Concernant les conversions à partir d’un tableau de variations (question 4), on trouve des résultats similaire au cas du tableau de valeurs : les élèves réussissent plutôt mieux à tracer une courbe qu’à donner un tableau de valeurs et la plupart n’arrivent pas à tracer une autre courbe ou un autre tableau de valeurs à partir du même tableau de variations. Les mêmes difficultés que pour le tableau de valeurs semblent être en cause ici. De plus, se rajoutent visiblement, au moins en début d’apprentissage, des difficultés liées au sens du codage employé. Nous pensons ainsi la complexité du tableau de variations est sous-estimée dans l’enseignement.

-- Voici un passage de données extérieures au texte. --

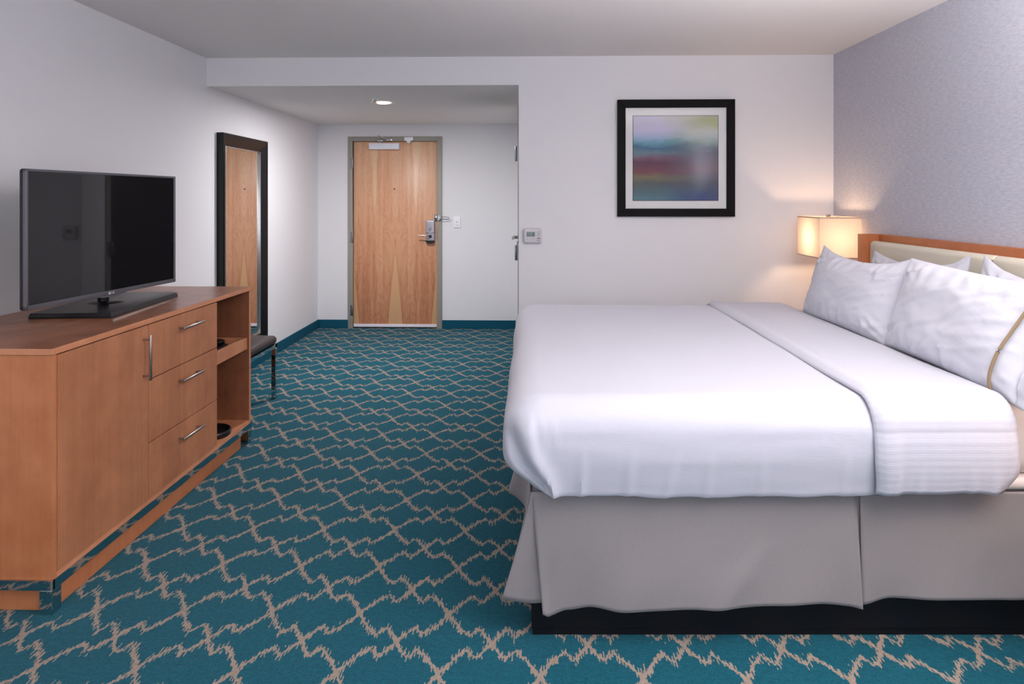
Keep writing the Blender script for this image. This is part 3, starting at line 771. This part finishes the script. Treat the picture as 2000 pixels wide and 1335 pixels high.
# ---------------------------------------------------------------- duvet
duv = thing('duvet', 'smooth white duvet covering the bed with its top turned down', 'duvet', (.5, 3.155, .76))
ZT = .768
def duvfn(p):
    q = p.copy(); x, y, z = p
    inw = 0
    if z < .467: inw = min(1, (.467-z)/.06); z = .467; q.z = z
    side = smooth(2.30, 2.14, y)            # near side face
    foot = smooth(.10, -.06, x)             # foot face
    low = smooth(.62, .455, z)
    # gentle crown on top
    if z > .70: q.z += .006*nz(x*1.5, y*1.5, 0)+.004*(1-((y-3.15)/1.05)**2)
    # near side: belly and hem scallop
    q.y -= side*(.012*math.sin(min(1, max(0, (z-.455)/.3))*PI))
    q.y += side*low*.012
    q.z += side*low*(.012*nz(x*3, 3)+.006*nz(x*9, 8))
    # soft vertical wrinkles low on the near side
    for (wx, wa, ww, tilt) in ((.16, .007, .012, .0), (.30, .006, .016, .10), (.42, .005, .014, .22), (.55, .004, .013, .05), (.72, .003, .015, .0), (.98, .003, .012, .0)):
        c = wx+tilt*(z-.455)
        q.y -= side*wa*math.exp(-((x-c)/ww)**2)*smooth(.66, .50, z)
    q.y -= side*.0012*nz(x*5, z*30, 1)
    # foot end: bulge in the middle, tucked under at the bottom
    q.x -= foot*.016*math.sin(min(1, max(0, (z-.455)/.32))*PI)
    q.x += foot*(.085*smooth(.575, .455, z)**1.3)
    q.x -= foot*.010*nz(y*2.3, z*3, 4)
    # near corner: gathered fold running down from the top corner
    cr = smooth(.30, .02, x)*side
    fx = -.012+.075*smooth(.70, .46, z)**1.2
    rid = math.exp(-((x-fx)/.028)**2)
    q.y -= cr*rid*.018*smooth(.74, .66, z)
    q.y += cr*.030*math.exp(-((x-(fx-.035))/.022)**2)*smooth(.72, .62, z)*smooth(.455, .50, z)
    for k, (dx_, am) in enumerate(((-.012, .006), (.02, .005), (.05, .004))):
        c = .02+dx_+.28*(.69-z)*.6
        q.y -= cr*am*math.exp(-((x-c)/.012)**2)*smooth(.60, .66, z)*smooth(.74, .70, z)
    q.y += .05*inw*side; q.x += .05*inw*foot
    return q
b = B(); rounded(b, (-.072, 2.128, .330), (1.16, 4.185, ZT), (.11, .10, .10), .011, 12, duvfn)
obj('duvet_cover', b, 'linen', duv)

# turned-down band: profile swept along X
def band_profile(n1=26, n2=60):
    ry, rz = .11, .11; y0, y1, z0, zt = 2.108, 4.205, .487, ZT+.016
    P = []
    for i in range(14): P.append((y0-.012*math.sin(i/14*PI*.9), z0+(zt-rz-z0)*i/14, 1))
    for i in range(n1+1):
        a = PI/2*i/n1; P.append((y0+ry-ry*math.cos(a), zt-rz+rz*math.sin(a), 1-i/n1))
    for i in range(1, n2): P.append((y0+ry+(y1-y0-2*ry)*i/n2, zt, 0))
    for i in range(n1+1):
        a = PI/2*(1-i/n1); P.append((y1-ry+ry*math.cos(a), zt-rz+rz*math.sin(a), i/n1))
    for i in range(1, 9): P.append((y1, zt-rz-(zt-rz-z0)*i/8, 1))
    return P
P = band_profile(); b = B(); NX = 44; g_ = []; uvl = b.loops.layers.uv.new('UVMap'); uvd = {}
arc = [0]
for i in range(1, len(P)): arc.append(arc[-1]+math.hypot(P[i][0]-P[i-1][0], P[i][1]-P[i-1][1]))
for j, (y, z, s_) in enumerate(P):
    row = []
    for i in range(NX+1):
        t = i/NX
        xl = 1.060+.006*nz(arc[j]*2.5, 1)+.010*smooth(2.5, 2.15, y)*smooth(.6, .5, z)
        xr = 1.512-.055*smooth(.56, .466, z)*(1 if y < 3 else 0)+.004*nz(arc[j]*3, 7)
        x = xl+(xr-xl)*t
        out = .003*nz(x*8, arc[j]*3, 2)
        th_ = -.012*(math.exp(-(t/.03)**2))            # edge rolls down at the fold
        roll = .010*math.exp(-((t-.10)/.07)**2)
        e = out+th_+roll - .010*math.exp(-((1-t)/.04)**2)
        ny_, nz_ = (-1, 0) if (s_ == 1 and y < 3) else ((1, 0) if s_ == 1 else (0, 1))
        if 0 < s_ < 1:
            a = s_*PI/2; ny_, nz_ = (-math.sin(a) if y < 3 else math.sin(a)), math.cos(a)
        low = smooth(.60, .466, z) if y < 3 else 0
        wr = 0
        for (wx, wa, ww) in ((1.13, .006, .010), (1.20, .004, .012), (1.36, .007, .014), (1.43, .009, .012)):
            wr += wa*math.exp(-((x-wx)/ww)**2)*low
        v = b.verts.new((x, y+ny_*(e+wr), z+nz_*e+(.006*nz(x*7, 5)*low)))
        uvd[v] = (x, arc[j]); row.append(v)
    g_.append(row)
for j in range(len(P)-1):
    for i in range(NX):
        f = b.faces.new((g_[j][i], g_[j][i+1], g_[j+1][i+1], g_[j+1][i]))
        for l in f.loops: l[uvl].uv = uvd[l.vert]
bmesh.ops.recalc_face_normals(b, faces=b.faces)
me = bpy.data.meshes.new('turned_down_fold'); b.to_mesh(me); b.free()
o = link('turned_down_fold', me, 'linen_stripe', duv); m = o.modifiers.new('s', 'SOLIDIFY'); m.thickness = .010; m.offset = -1
o['label'] = 'striped sateen turned-down top edge'

# the bed stands slightly out of square: its near side runs 1.5 degrees off the wall
bpy.context.view_layer.update()
for root in (bed, duv):
    stack = list(root.children)
    while stack:
        o = stack.pop(); stack += list(o.children)
        off = world_off(o)
        for v in o.data.vertices:
            x, y = v.co.x+off.x, v.co.y+off.y
            v.co.y += .027*max(0, x)*min(1.05, max(0, (4.12-y)/1.93))

# ---------------------------------------------------------------- pillows
def pillow_surface(A_, Bh, T_, seed, flange=0.0, topw=1.0, corner=.05):
    def f(a, b_, sgn):
        # a along length (-1..1), b up (-1..1)
        ta = max(0.0, 1-abs(a)**2.6); tb = max(0.0, 1-abs(b_)**2.4)
        aa = a
        if flange and a < 0:
            lim = 1-flange
            s = min(1, abs(a)/lim); ta = max(0.0, 1-s**3.0); ta = max(ta, .05*(1 if s >= 1 else 0))
        th = T_*math.sqrt(ta)*tb**.62
        # outline: corners drawn out
        X = A_*a*(1-corner*(1-b_*b_)*abs(a)**3)
        Y = Bh*b_*(1-corner*1.6*(1-a*a)*abs(b_)**3)
        # wrinkles: near top edge and corners
        e = 0.0
        ed = smooth(.25, .95, abs(b_))
        e += .0075*topw*ed*math.sin(a*30+3*nz(a*3, b_*2, seed)+seed)*max(0, .5+nz(a*4, 0, seed+3))
        ce = smooth(.45, 1.0, abs(a))*smooth(.1, .8, abs(b_))
        e += .006*ce*math.sin((abs(a)-abs(b_))*26+seed)
        e += .009*nz(a*2.2, b_*2.2, seed+9)+.0035*nz(a*6, b_*6, seed+2)
        rg = nz(a*3.2+b_*3.5, b_*1.2-a*.4, seed+20)
        e += .010*max(0, 1-abs(rg)*7)*smooth(1.0, .6, abs(b_))*(.4+.6*ce)
        k = min(1, (ta*tb)*3.5)
        if flange and a < -(1-flange): k = .5*tb; e += .012*math.sin(b_*9+a*7)
        return X, Y, sgn*(th+e*k)
    return f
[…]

L’expérimentation que nous avons faite dans les classes de Terminale montre que, même s’il y a une légère amélioration par rapport aux classes de seconde dans les classes de Terminale S, celle-ci est très peu visible dans les classes de ES. Il semble donc que la plupart des élèves gardent leurs connaissances privées sur ces objets depuis la classe de 2nde et que les erreurs persistent encore. En outre, il apparaît que l’illusion d’unicité et de d’exhaustivité de la représentation quand le tableau de valeurs est « complet » est renforcée. Il semble donc que la représentation par un tableau de valeurs soit de plus en plus normative au fur et mesure qu’on avance dans les classes de Lycée. De plus, cet effet de contrat est certainement renforcé par l’utilisation des calculatrices. De même, la référence au registre algébrique dans une tâche où celui n’est pas a priori pertinent est plus forte chez les élèves de Terminale. Ceci s’explique naturellement par l’accroissement du travail algébrique fait dans les classes de Première et de Terminale. Par contre, on note une plus grande aisance dans l’utilisation des tableaux de variations, outils fortement utilisés après la seconde.